Groups partner with city to pardon shelter animals

Published 10:35 pm Tuesday, August 20, 2013

Josh Wilkerson, right, board member for the Central Alabama Animal Shelter, signs a proclamation Tuesday marking the beginnging of the week-long relationship between the Central Alabama Animal Shelter and PAWS for Hope and Faith. -- Jay Sowers

Josh Wilkerson, right, board member for the Central Alabama Animal Shelter, signs a proclamation Tuesday marking the beginnging of the week-long relationship between the Central Alabama Animal Shelter and PAWS for Hope and Faith. — Jay Sowers

By Josh Bergeron

The Selma Times-Journal

 

The Central Alabama Animal Shelter may be empty soon.

Selma Mayor George Evans signed a pardon Tuesday, preventing the Central Alabama Animal Shelter from killing any animals until Aug. 27. The pardon also promises to find homes for animals in the shelter.

“Our goal is to get a clean slate for the shelter,” Central Alabama Animal Shelter Board president Sarah Youngblood said. “The more animals we can find homes for, the better.”

The agreement, drafted by Macon, Ga. resident Shane Smith, is part of an effort to reduce the number of animals killed at shelters around the United States. Selma is the latest stop on Smith’s journey.

Six of the shelters that agreed to the pardon have found homes for their entire animal population, Smith said.

The pardon doesn’t provide any monetary support to the shelters.
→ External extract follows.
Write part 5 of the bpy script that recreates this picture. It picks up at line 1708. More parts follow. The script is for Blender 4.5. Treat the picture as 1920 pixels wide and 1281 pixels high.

Instead, Smith said he builds a network of animal shelters around the country willing to exchange animals.

Youngblood said animal shelters in the South, including Selma’s animal shelter, often suffer from overcrowding and high kill rates, but northern shelters have the opposite problem.

Rebecca Harshman owns an animal transport company called Relay Rescue and explained how animals are rescued from high-kill shelters, such as the Central Alabama Animal Shelter.

“It’s a big circle of rescue,” Harshman said. “If an animal is being rescued and sent somewhere up north, I may only drive one leg of the trip. Things like (the pardon) are important because it allows an area that has an overcrowding of animals, such as the South, to ship animals to places where it’s difficult to get a puppy.”

The pardoning effort began shortly after Smith and his wife, Janet, rescued a dog in July that had been the victim of abuse.

“We went up to the kennels and I saw a dog in the back with a wire around her neck,” Smith said. “She walked up to Janet and I and then sat back down because she was so weak. On the way back, my wife suggested naming it Hope or Faith, but we settled on Hope.”

Smith took his newly adopted dog to a veterinarian, hoping to repair damage to the dog’s neck. It died July 26 from injuries suffered during abuse. Shortly after, he began his campaign against animal euthanasia.

“I don’t know when I am going to stop trying to get these agreements signed, but I don’t plan on stopping soon,” Smith said.